## START Collected material

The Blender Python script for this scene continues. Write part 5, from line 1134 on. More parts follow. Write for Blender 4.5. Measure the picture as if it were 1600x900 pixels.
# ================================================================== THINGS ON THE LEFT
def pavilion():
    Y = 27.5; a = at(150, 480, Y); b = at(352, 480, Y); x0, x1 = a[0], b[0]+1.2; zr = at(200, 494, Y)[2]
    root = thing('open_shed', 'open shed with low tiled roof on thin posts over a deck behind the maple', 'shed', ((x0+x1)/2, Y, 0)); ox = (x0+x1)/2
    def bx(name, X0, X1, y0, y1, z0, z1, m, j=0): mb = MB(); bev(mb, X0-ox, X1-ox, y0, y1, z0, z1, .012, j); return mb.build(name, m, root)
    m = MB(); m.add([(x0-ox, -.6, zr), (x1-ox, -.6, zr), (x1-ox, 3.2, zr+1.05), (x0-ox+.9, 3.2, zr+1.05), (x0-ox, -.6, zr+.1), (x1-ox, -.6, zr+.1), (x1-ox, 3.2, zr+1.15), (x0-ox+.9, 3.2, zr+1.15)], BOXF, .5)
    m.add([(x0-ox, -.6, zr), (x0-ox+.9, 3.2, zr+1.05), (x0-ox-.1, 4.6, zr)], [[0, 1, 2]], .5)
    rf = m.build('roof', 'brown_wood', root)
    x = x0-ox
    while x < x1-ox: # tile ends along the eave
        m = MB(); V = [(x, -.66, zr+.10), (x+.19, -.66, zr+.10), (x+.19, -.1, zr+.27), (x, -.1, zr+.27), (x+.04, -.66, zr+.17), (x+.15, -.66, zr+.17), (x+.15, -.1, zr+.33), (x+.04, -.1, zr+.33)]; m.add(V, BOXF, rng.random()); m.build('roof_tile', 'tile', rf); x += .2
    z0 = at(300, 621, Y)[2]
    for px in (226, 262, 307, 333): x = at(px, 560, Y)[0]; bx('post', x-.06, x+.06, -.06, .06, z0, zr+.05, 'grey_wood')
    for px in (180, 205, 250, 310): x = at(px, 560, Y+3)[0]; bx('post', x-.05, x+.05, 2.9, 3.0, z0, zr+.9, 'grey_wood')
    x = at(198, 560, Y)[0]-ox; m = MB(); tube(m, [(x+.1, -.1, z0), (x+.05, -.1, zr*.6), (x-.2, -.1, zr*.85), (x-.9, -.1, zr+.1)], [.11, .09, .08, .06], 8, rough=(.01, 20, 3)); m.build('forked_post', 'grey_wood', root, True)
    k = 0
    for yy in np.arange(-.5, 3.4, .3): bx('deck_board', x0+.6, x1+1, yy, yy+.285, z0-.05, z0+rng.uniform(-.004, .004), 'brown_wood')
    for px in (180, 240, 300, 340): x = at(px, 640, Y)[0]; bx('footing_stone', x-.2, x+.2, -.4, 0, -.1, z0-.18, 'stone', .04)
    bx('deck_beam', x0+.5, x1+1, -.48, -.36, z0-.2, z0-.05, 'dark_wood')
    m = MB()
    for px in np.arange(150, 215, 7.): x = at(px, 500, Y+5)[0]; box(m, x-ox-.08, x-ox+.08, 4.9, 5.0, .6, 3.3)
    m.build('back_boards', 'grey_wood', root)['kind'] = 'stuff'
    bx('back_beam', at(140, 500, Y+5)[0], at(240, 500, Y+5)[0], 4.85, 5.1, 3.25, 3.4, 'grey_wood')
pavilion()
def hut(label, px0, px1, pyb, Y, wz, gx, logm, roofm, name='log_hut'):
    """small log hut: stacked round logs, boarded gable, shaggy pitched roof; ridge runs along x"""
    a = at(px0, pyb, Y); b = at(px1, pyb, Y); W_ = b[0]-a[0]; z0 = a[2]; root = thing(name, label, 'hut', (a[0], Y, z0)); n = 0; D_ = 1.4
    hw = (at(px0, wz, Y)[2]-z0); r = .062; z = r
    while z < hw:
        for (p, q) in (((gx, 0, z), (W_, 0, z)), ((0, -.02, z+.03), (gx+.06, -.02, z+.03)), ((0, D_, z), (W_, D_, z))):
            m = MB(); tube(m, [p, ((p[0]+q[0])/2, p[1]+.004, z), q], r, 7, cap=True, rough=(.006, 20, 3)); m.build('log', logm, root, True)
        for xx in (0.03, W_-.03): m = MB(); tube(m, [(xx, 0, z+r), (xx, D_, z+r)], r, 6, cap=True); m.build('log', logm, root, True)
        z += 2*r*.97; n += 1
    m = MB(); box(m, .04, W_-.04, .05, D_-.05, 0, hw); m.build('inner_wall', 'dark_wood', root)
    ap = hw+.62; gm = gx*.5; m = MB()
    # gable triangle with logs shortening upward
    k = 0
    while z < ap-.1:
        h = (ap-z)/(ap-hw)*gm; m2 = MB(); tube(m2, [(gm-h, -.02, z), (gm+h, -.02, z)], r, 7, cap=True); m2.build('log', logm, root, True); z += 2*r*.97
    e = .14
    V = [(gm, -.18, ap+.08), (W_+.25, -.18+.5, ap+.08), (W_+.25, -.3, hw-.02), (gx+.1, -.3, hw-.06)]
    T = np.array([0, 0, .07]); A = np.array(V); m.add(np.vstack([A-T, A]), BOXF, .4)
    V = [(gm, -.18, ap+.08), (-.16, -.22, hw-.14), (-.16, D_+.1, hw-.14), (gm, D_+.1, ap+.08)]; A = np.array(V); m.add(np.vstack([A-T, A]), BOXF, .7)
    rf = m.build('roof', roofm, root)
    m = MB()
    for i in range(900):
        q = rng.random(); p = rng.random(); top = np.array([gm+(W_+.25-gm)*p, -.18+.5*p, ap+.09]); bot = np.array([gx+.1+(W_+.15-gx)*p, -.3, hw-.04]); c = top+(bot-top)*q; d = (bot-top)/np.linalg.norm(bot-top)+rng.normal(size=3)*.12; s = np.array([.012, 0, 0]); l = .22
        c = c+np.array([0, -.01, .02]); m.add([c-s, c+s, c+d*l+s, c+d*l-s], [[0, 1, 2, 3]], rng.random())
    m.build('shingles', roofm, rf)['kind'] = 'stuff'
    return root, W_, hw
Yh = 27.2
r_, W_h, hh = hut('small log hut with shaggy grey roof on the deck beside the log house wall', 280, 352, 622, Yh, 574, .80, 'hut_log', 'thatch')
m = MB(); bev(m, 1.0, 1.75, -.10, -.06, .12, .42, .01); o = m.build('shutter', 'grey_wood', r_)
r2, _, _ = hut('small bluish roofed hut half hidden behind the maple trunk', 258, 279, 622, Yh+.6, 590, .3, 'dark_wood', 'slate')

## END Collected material

» Brief
Reproduce the data in full, exactly as presented.

» Task result
The Blender Python script for this scene continues. Write part 5, from line 1134 on. More parts follow. Write for Blender 4.5. Measure the picture as if it were 1600x900 pixels.
# ================================================================== THINGS ON THE LEFT
def pavilion():
    Y = 27.5; a = at(150, 480, Y); b = at(352, 480, Y); x0, x1 = a[0], b[0]+1.2; zr = at(200, 494, Y)[2]
    root = thing('open_shed', 'open shed with low tiled roof on thin posts over a deck behind the maple', 'shed', ((x0+x1)/2, Y, 0)); ox = (x0+x1)/2
    def bx(name, X0, X1, y0, y1, z0, z1, m, j=0): mb = MB(); bev(mb, X0-ox, X1-ox, y0, y1, z0, z1, .012, j); return mb.build(name, m, root)
    m = MB(); m.add([(x0-ox, -.6, zr), (x1-ox, -.6, zr), (x1-ox, 3.2, zr+1.05), (x0-ox+.9, 3.2, zr+1.05), (x0-ox, -.6, zr+.1), (x1-ox, -.6, zr+.1), (x1-ox, 3.2, zr+1.15), (x0-ox+.9, 3.2, zr+1.15)], BOXF, .5)
    m.add([(x0-ox, -.6, zr), (x0-ox+.9, 3.2, zr+1.05), (x0-ox-.1, 4.6, zr)], [[0, 1, 2]], .5)
    rf = m.build('roof', 'brown_wood', root)
    x = x0-ox
    while x < x1-ox: # tile ends along the eave
        m = MB(); V = [(x, -.66, zr+.10), (x+.19, -.66, zr+.10), (x+.19, -.1, zr+.27), (x, -.1, zr+.27), (x+.04, -.66, zr+.17), (x+.15, -.66, zr+.17), (x+.15, -.1, zr+.33), (x+.04, -.1, zr+.33)]; m.add(V, BOXF, rng.random()); m.build('roof_tile', 'tile', rf); x += .2
    z0 = at(300, 621, Y)[2]
    for px in (226, 262, 307, 333): x = at(px, 560, Y)[0]; bx('post', x-.06, x+.06, -.06, .06, z0, zr+.05, 'grey_wood')
    for px in (180, 205, 250, 310): x = at(px, 560, Y+3)[0]; bx('post', x-.05, x+.05, 2.9, 3.0, z0, zr+.9, 'grey_wood')
    x = at(198, 560, Y)[0]-ox; m = MB(); tube(m, [(x+.1, -.1, z0), (x+.05, -.1, zr*.6), (x-.2, -.1, zr*.85), (x-.9, -.1, zr+.1)], [.11, .09, .08, .06], 8, rough=(.01, 20, 3)); m.build('forked_post', 'grey_wood', root, True)
    k = 0
    for yy in np.arange(-.5, 3.4, .3): bx('deck_board', x0+.6, x1+1, yy, yy+.285, z0-.05, z0+rng.uniform(-.004, .004), 'brown_wood')
    for px in (180, 240, 300, 340): x = at(px, 640, Y)[0]; bx('footing_stone', x-.2, x+.2, -.4, 0, -.1, z0-.18, 'stone', .04)
    bx('deck_beam', x0+.5, x1+1, -.48, -.36, z0-.2, z0-.05, 'dark_wood')
    m = MB()
    for px in np.arange(150, 215, 7.): x = at(px, 500, Y+5)[0]; box(m, x-ox-.08, x-ox+.08, 4.9, 5.0, .6, 3.3)
    m.build('back_boards', 'grey_wood', root)['kind'] = 'stuff'
    bx('back_beam', at(140, 500, Y+5)[0], at(240, 500, Y+5)[0], 4.85, 5.1, 3.25, 3.4, 'grey_wood')
pavilion()
def hut(label, px0, px1, pyb, Y, wz, gx, logm, roofm, name='log_hut'):
    """small log hut: stacked round logs, boarded gable, shaggy pitched roof; ridge runs along x"""
    a = at(px0, pyb, Y); b = at(px1, pyb, Y); W_ = b[0]-a[0]; z0 = a[2]; root = thing(name, label, 'hut', (a[0], Y, z0)); n = 0; D_ = 1.4
    hw = (at(px0, wz, Y)[2]-z0); r = .062; z = r
    while z < hw:
        for (p, q) in (((gx, 0, z), (W_, 0, z)), ((0, -.02, z+.03), (gx+.06, -.02, z+.03)), ((0, D_, z), (W_, D_, z))):
            m = MB(); tube(m, [p, ((p[0]+q[0])/2, p[1]+.004, z), q], r, 7, cap=True, rough=(.006, 20, 3)); m.build('log', logm, root, True)
        for xx in (0.03, W_-.03): m = MB(); tube(m, [(xx, 0, z+r), (xx, D_, z+r)], r, 6, cap=True); m.build('log', logm, root, True)
        z += 2*r*.97; n += 1
    m = MB(); box(m, .04, W_-.04, .05, D_-.05, 0, hw); m.build('inner_wall', 'dark_wood', root)
    ap = hw+.62; gm = gx*.5; m = MB()
    # gable triangle with logs shortening upward
    k = 0
    while z < ap-.1:
        h = (ap-z)/(ap-hw)*gm; m2 = MB(); tube(m2, [(gm-h, -.02, z), (gm+h, -.02, z)], r, 7, cap=True); m2.build('log', logm, root, True); z += 2*r*.97
    e = .14
    V = [(gm, -.18, ap+.08), (W_+.25, -.18+.5, ap+.08), (W_+.25, -.3, hw-.02), (gx+.1, -.3, hw-.06)]
    T = np.array([0, 0, .07]); A = np.array(V); m.add(np.vstack([A-T, A]), BOXF, .4)
    V = [(gm, -.18, ap+.08), (-.16, -.22, hw-.14), (-.16, D_+.1, hw-.14), (gm, D_+.1, ap+.08)]; A = np.array(V); m.add(np.vstack([A-T, A]), BOXF, .7)
    rf = m.build('roof', roofm, root)
    m = MB()
    for i in range(900):
        q = rng.random(); p = rng.random(); top = np.array([gm+(W_+.25-gm)*p, -.18+.5*p, ap+.09]); bot = np.array([gx+.1+(W_+.15-gx)*p, -.3, hw-.04]); c = top+(bot-top)*q; d = (bot-top)/np.linalg.norm(bot-top)+rng.normal(size=3)*.12; s = np.array([.012, 0, 0]); l = .22
        c = c+np.array([0, -.01, .02]); m.add([c-s, c+s, c+d*l+s, c+d*l-s], [[0, 1, 2, 3]], rng.random())
    m.build('shingles', roofm, rf)['kind'] = 'stuff'
    return root, W_, hw
Yh = 27.2
r_, W_h, hh = hut('small log hut with shaggy grey roof on the deck beside the log house wall', 280, 352, 622, Yh, 574, .80, 'hut_log', 'thatch')
m = MB(); bev(m, 1.0, 1.75, -.10, -.06, .12, .42, .01); o = m.build('shutter', 'grey_wood', r_)
r2, _, _ = hut('small bluish roofed hut half hidden behind the maple trunk', 258, 279, 622, Yh+.6, 590, .3, 'dark_wood', 'slate')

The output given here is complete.